Of all the elements in a pack design – shape, graphics and texture – shape is the current trailblazer. It is the area where brands can really differentiate – from Coley Porter Bell’s bottle for Charles Worthington to Design Bridge’s olive oil bottle for Komili. This lopped 30 per cent off production costs and added a unique feature of an olive-shaped grip.

So what is on the horizon? More photo chromatic or light sensitive films, for one. There is a saké in Japan which is packaged in different materials for different seasons. A frosted effect provides coolness in the summer. For winter, the bottle is made to look warmer. Theoretically, a material could be developed to make this change on-shelf, either automatically or in response to an external stimulus. It could even be done for different times of the day.

Michael Peters’ design consultancy The Identica Partnership has a joint venture with the technology-based Generics Group in Cambridge to look at the future of packaging materials.

Often it is a question of transferring technologies from other areas, says Peters. Identica Generics is looking at borrowing materials used in soft contact lenses for developing packaging which can be broken down in a domestic waste disposal system.

He believes it is realistic to expect packs whose graphics can be changed remotely by communication technologies either on shelf or at point of sale. Dynamic messages within the graphics are another step.

An example Peters cites of a development much closer to market centres on ice-cream. Brand owners who install their refrigerators in shops are often frustrated by the presence of rival brands in the same fridge. By including a very thin layer of minute glass particles in the packaging, and with specific lights installed in the fridge, the brand owner’s products can be made to literally outshine the opposition.

Five years ago it was tamper terrorism which was driving a lot of materials research. Martin Swerdlow, a project director at the Centre for the Exploitation of Science & Technology (CEST), explains that other issues came to the fore, such as counterfeiting, the need for supply chain tracking and the biggest problem of all, retail theft.

CEST conceived a solution which could be applied to the product or packaging and which could answer most, if not all, these points. The phrase “intelligent packaging” was coined (although it has been widely used by different people to describe different concepts).

CEST focused in on electronic article surveillance. In a crude form, it is the magnetic strip on the CD you buy from music shops. Swerdlow says: “What retailers wanted is for manufacturers to integrate them into the product or packaging as they do with the barcode.”

Whatever happens, CEST believes there needs to be common standards, “a ubiquitous system”, as Swerdlow puts it. But the anti-theft aim is mainly for the retailers only. There have to be other built-in benefits to give the manufacturers and the packaging industry a motive.

The solution will be “smart” packaging which incorporates a microchip with communication capabilities. Information about the product, its storage and transportation history, and much more.

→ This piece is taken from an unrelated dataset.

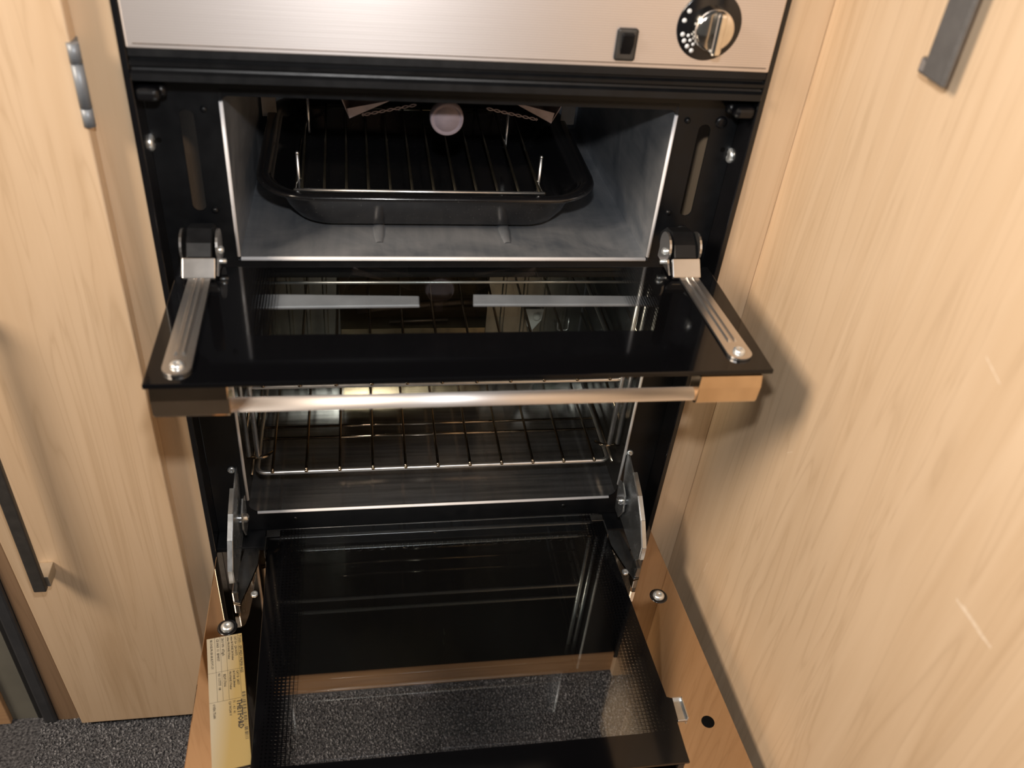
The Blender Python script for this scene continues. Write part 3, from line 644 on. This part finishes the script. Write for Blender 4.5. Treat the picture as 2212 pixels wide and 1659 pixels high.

Theoretically, if the price of technology can be cut and the economies of scale are sufficient, every can of dogfood could have its own chip. “This has implications for the packaging industry,” says Swerdlow.

What Swerdlow calls “micro-marketing” – planting information specific to individual consumers in each pack – becomes plausible and will have extra marketing significance via electronic home shopping. The smart packs will “get the products to think”, predicts Swerdlow.

CEST started a new research programme just last month, this time with military interests alongside its commercial partners, to look further into how packaging can help ensure the right stuff gets to the right place at the right time for the lowest cost.

Swerdlow suggests it may be just five to ten years before items begin being individually tagged to such a sophisticated degree. But what does this mean for packaging design?

Packaging’s role will widen. From simply protecting and identifying a product, it will move on to be more than the silent salesman, indeed a very verbal one. Consumers will be able to interrogate the brand directly, says Swerdlow. And the can of beans will be able to answer back.